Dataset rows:
⁂

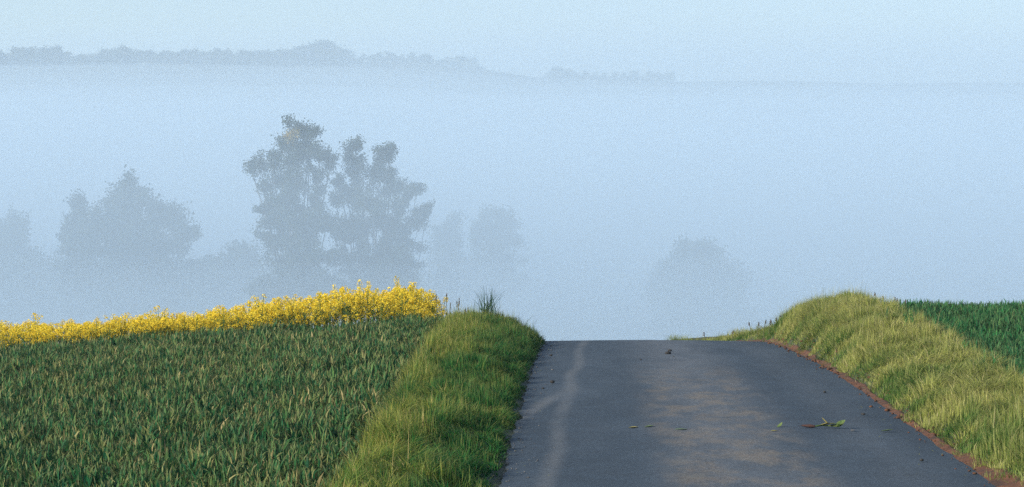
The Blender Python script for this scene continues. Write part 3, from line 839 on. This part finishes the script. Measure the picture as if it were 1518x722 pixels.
def tail(y): return 16*smooth(340, 430, y)
for k_, (zt, dens, d1) in enumerate(((20, .0030, 130), (14.5, .0020, 125), (11, .0018, 120), (8.2, .0022, 115), (6, .0028, 110), (4.2, .0034, 105),
                                    (-.4, .0030, 100), (-1.5, .0030, 98), (-2.5, .0030, 96), (-3.5, .0030, 95), (-4.6, .0034, 95), (-5.8, .0040, 92))):
    fog_bank(fy, lambda x, y: front(y, 44, d1, -9, zt) - tail(y) + .5*math.sin(k_)*np.sin(x/31+k_)*smooth(60, 120, y), -300, 300, dens,
             "layer of ground fog round the valley trees, topped %s" % ("near their tops" if zt > 10 else "in their upper crowns" if zt > 5 else "in their middle crowns" if zt > 0 else "in their lower crowns" if zt > -3 else "near their feet"),
             wave=.9, ws=24 + 7*(k_ % 5))
hy = axis([(200, 1000, 20)])
def rise(x, y, off): return np.interp(y, [200, 260, 960, 1000], [-14, .066*260-off, .066*960-off, .066*960-off]) + 6.8*smooth(400, 900, y)*(1-smooth(-75, 10, x))
fog_bank(hy, lambda x, y: rise(x, y, 1.8), -500, 500, .0024, "thin upper fog against the slope below the far ridge", wave=2.2, ws=80)
fog_bank(hy, lambda x, y: rise(x, y, 9), -500, 500, .0040, "pale fog bank against the slope below the far ridge", wave=2.6, ws=70)
fog_bank(hy, lambda x, y: rise(x, y, 17), -500, 500, .0050, "dense fog bank filling the far side of the valley", wave=3.5, ws=70)
fog_bank(axis([(420, 960, 20)]), lambda x, y: np.interp(y, [420, 560], [-10, 78]) - 60*(1-smooth(-130, -20, x)), -500, 500, .0008, "tall thin fog veiling the right end of the far ridge", wave=2, ws=120)
fog_bank(axis([(260, 1280, 30)]), lambda x, y: np.interp(y, [260, 420, 1280], [-12, 88, 92]) - 40*(1-smooth(-230, -90, x)), -700, 700, .0009, "tall pale mist above the far side of the valley", wave=1.5, ws=140)
fog_bank(axis([(1040, 1290, 25)]), lambda x, y: 93 + 0*x, -740, 740, .0045, "mist beyond the far ridge", wave=1, ws=140)
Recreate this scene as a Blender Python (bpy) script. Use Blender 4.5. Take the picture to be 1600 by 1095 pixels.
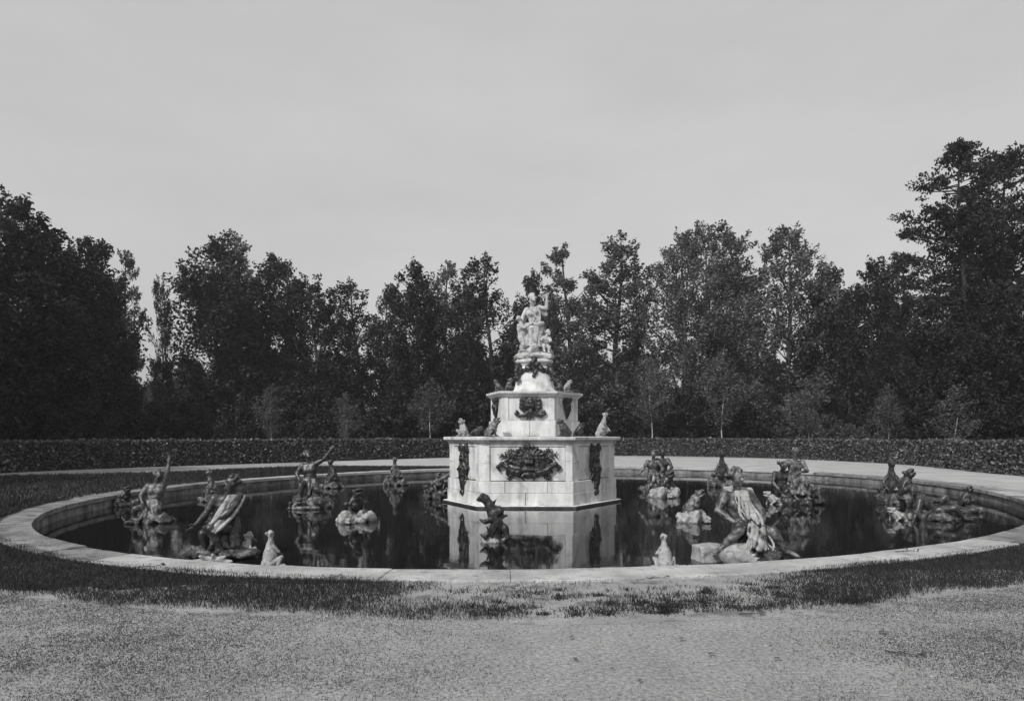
import bpy, bmesh, math, random
import numpy as np
from mathutils import Vector, Matrix
random.seed(7); RNG = np.random.default_rng(11)
sc = bpy.context.scene
for o in list(bpy.data.objects): bpy.data.objects.remove(o)
COL = sc.collection
PI = math.pi
# ---------------------------------------------------------------- camera, sky, sun, exposure
F_PX, X0, YH, EYE = 1020.0, 815.0, 680.0, 1.65     # measured from the photograph (1600 x 1095)
cd = bpy.data.cameras.new('camera'); cam = bpy.data.objects.new('camera', cd); COL.objects.link(cam)
cam.location = (0, 0, EYE); cam.rotation_euler = (PI/2, 0, 0)
cd.sensor_width = 36; cd.lens = F_PX/1600*36
cd.shift_x = (800-X0)/1600; cd.shift_y = (YH-547.5)/1600
cd.clip_start = 0.1; cd.clip_end = 3000
sc.camera = cam
SUN = Vector((-0.44, -0.63, 0.64)).normalized()
elev = math.asin(SUN.z); azim = math.atan2(SUN.x, SUN.y)
w = bpy.data.worlds.new('World'); sc.world = w; w.use_nodes = True
nt = w.node_tree; nt.nodes.clear()
sky = nt.nodes.new('ShaderNodeTexSky'); sky.sky_type = 'NISHITA'; sky.sun_disc = False
sky.sun_elevation = elev; sky.sun_rotation = azim; sky.air_density = 1.6; sky.dust_density = 4.0
bw = nt.nodes.new('ShaderNodeVectorMath'); bw.operation = 'DOT_PRODUCT'; bw.inputs[1].default_value = (0.05, 0.30, 0.65)   # black-and-white plate, sensitive to blue: the sky keeps only its brightness
bg = nt.nodes.new('ShaderNodeBackground'); bg.inputs['Strength'].default_value = 0.125
wo = nt.nodes.new('ShaderNodeOutputWorld')
mxs = nt.nodes.new('ShaderNodeMapRange'); mxs.clamp = False      # an overexposed plate flattens the sky's gradient
mxs.inputs['From Min'].default_value = 0; mxs.inputs['From Max'].default_value = 10; mxs.inputs['To Min'].default_value = 2.6; mxs.inputs['To Max'].default_value = 6.0
nt.links.new(sky.outputs[0], bw.inputs[0]); nt.links.new(bw.outputs['Value'], mxs.inputs['Value']); tcw = nt.nodes.new('ShaderNodeTexCoord'); mpw = nt.nodes.new('ShaderNodeMapping'); mpw.inputs['Scale'].default_value = (1.2, 1.2, 4.0)
cl = nt.nodes.new('ShaderNodeTexNoise'); cl.inputs['Scale'].default_value = 1.6; cl.inputs['Detail'].default_value = 7; cl.inputs['Roughness'].default_value = 0.6
clr_ = nt.nodes.new('ShaderNodeMapRange'); clr_.inputs['From Min'].default_value = 0.3; clr_.inputs['From Max'].default_value = 0.7; clr_.inputs['To Min'].default_value = 0.94; clr_.inputs['To Max'].default_value = 1.06
mlw = nt.nodes.new('ShaderNodeMath'); mlw.operation = 'MULTIPLY'      # faint thin cloud
nt.links.new(tcw.outputs['Generated'], mpw.inputs[0]); nt.links.new(mpw.outputs[0], cl.inputs['Vector']); nt.links.new(cl.outputs['Fac'], clr_.inputs['Value'])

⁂

__GIVEN TASK__: Reproduce the whole listing above word for word, but not its pictures.

__THE RESULT__:
The Blender Python script for this scene continues. Write part 3, from line 839 on. This part finishes the script. Measure the picture as if it were 1518x722 pixels.
def tail(y): return 16*smooth(340, 430, y)
for k_, (zt, dens, d1) in enumerate(((20, .0030, 130), (14.5, .0020, 125), (11, .0018, 120), (8.2, .0022, 115), (6, .0028, 110), (4.2, .0034, 105),
                                    (-.4, .0030, 100), (-1.5, .0030, 98), (-2.5, .0030, 96), (-3.5, .0030, 95), (-4.6, .0034, 95), (-5.8, .0040, 92))):
    fog_bank(fy, lambda x, y: front(y, 44, d1, -9, zt) - tail(y) + .5*math.sin(k_)*np.sin(x/31+k_)*smooth(60, 120, y), -300, 300, dens,
             "layer of ground fog round the valley trees, topped %s" % ("near their tops" if zt > 10 else "in their upper crowns" if zt > 5 else "in their middle crowns" if zt > 0 else "in their lower crowns" if zt > -3 else "near their feet"),
             wave=.9, ws=24 + 7*(k_ % 5))
hy = axis([(200, 1000, 20)])
def rise(x, y, off): return np.interp(y, [200, 260, 960, 1000], [-14, .066*260-off, .066*960-off, .066*960-off]) + 6.8*smooth(400, 900, y)*(1-smooth(-75, 10, x))
fog_bank(hy, lambda x, y: rise(x, y, 1.8), -500, 500, .0024, "thin upper fog against the slope below the far ridge", wave=2.2, ws=80)
fog_bank(hy, lambda x, y: rise(x, y, 9), -500, 500, .0040, "pale fog bank against the slope below the far ridge", wave=2.6, ws=70)
fog_bank(hy, lambda x, y: rise(x, y, 17), -500, 500, .0050, "dense fog bank filling the far side of the valley", wave=3.5, ws=70)
fog_bank(axis([(420, 960, 20)]), lambda x, y: np.interp(y, [420, 560], [-10, 78]) - 60*(1-smooth(-130, -20, x)), -500, 500, .0008, "tall thin fog veiling the right end of the far ridge", wave=2, ws=120)
fog_bank(axis([(260, 1280, 30)]), lambda x, y: np.interp(y, [260, 420, 1280], [-12, 88, 92]) - 40*(1-smooth(-230, -90, x)), -700, 700, .0009, "tall pale mist above the far side of the valley", wave=1.5, ws=140)
fog_bank(axis([(1040, 1290, 25)]), lambda x, y: 93 + 0*x, -740, 740, .0045, "mist beyond the far ridge", wave=1, ws=140)
Recreate this scene as a Blender Python (bpy) script. Use Blender 4.5. Take the picture to be 1600 by 1095 pixels.
import bpy, bmesh, math, random
import numpy as np
from mathutils import Vector, Matrix
random.seed(7); RNG = np.random.default_rng(11)
sc = bpy.context.scene
for o in list(bpy.data.objects): bpy.data.objects.remove(o)
COL = sc.collection
PI = math.pi
# ---------------------------------------------------------------- camera, sky, sun, exposure
F_PX, X0, YH, EYE = 1020.0, 815.0, 680.0, 1.65     # measured from the photograph (1600 x 1095)
cd = bpy.data.cameras.new('camera'); cam = bpy.data.objects.new('camera', cd); COL.objects.link(cam)
cam.location = (0, 0, EYE); cam.rotation_euler = (PI/2, 0, 0)
cd.sensor_width = 36; cd.lens = F_PX/1600*36
cd.shift_x = (800-X0)/1600; cd.shift_y = (YH-547.5)/1600
cd.clip_start = 0.1; cd.clip_end = 3000
sc.camera = cam
SUN = Vector((-0.44, -0.63, 0.64)).normalized()
elev = math.asin(SUN.z); azim = math.atan2(SUN.x, SUN.y)
w = bpy.data.worlds.new('World'); sc.world = w; w.use_nodes = True
nt = w.node_tree; nt.nodes.clear()
sky = nt.nodes.new('ShaderNodeTexSky'); sky.sky_type = 'NISHITA'; sky.sun_disc = False
sky.sun_elevation = elev; sky.sun_rotation = azim; sky.air_density = 1.6; sky.dust_density = 4.0
bw = nt.nodes.new('ShaderNodeVectorMath'); bw.operation = 'DOT_PRODUCT'; bw.inputs[1].default_value = (0.05, 0.30, 0.65)   # black-and-white plate, sensitive to blue: the sky keeps only its brightness
bg = nt.nodes.new('ShaderNodeBackground'); bg.inputs['Strength'].default_value = 0.125
wo = nt.nodes.new('ShaderNodeOutputWorld')
mxs = nt.nodes.new('ShaderNodeMapRange'); mxs.clamp = False      # an overexposed plate flattens the sky's gradient
mxs.inputs['From Min'].default_value = 0; mxs.inputs['From Max'].default_value = 10; mxs.inputs['To Min'].default_value = 2.6; mxs.inputs['To Max'].default_value = 6.0
nt.links.new(sky.outputs[0], bw.inputs[0]); nt.links.new(bw.outputs['Value'], mxs.inputs['Value']); tcw = nt.nodes.new('ShaderNodeTexCoord'); mpw = nt.nodes.new('ShaderNodeMapping'); mpw.inputs['Scale'].default_value = (1.2, 1.2, 4.0)
cl = nt.nodes.new('ShaderNodeTexNoise'); cl.inputs['Scale'].default_value = 1.6; cl.inputs['Detail'].default_value = 7; cl.inputs['Roughness'].default_value = 0.6
clr_ = nt.nodes.new('ShaderNodeMapRange'); clr_.inputs['From Min'].default_value = 0.3; clr_.inputs['From Max'].default_value = 0.7; clr_.inputs['To Min'].default_value = 0.94; clr_.inputs['To Max'].default_value = 1.06
mlw = nt.nodes.new('ShaderNodeMath'); mlw.operation = 'MULTIPLY'      # faint thin cloud
nt.links.new(tcw.outputs['Generated'], mpw.inputs[0]); nt.links.new(mpw.outputs[0], cl.inputs['Vector']); nt.links.new(cl.outputs['Fac'], clr_.inputs['Value'])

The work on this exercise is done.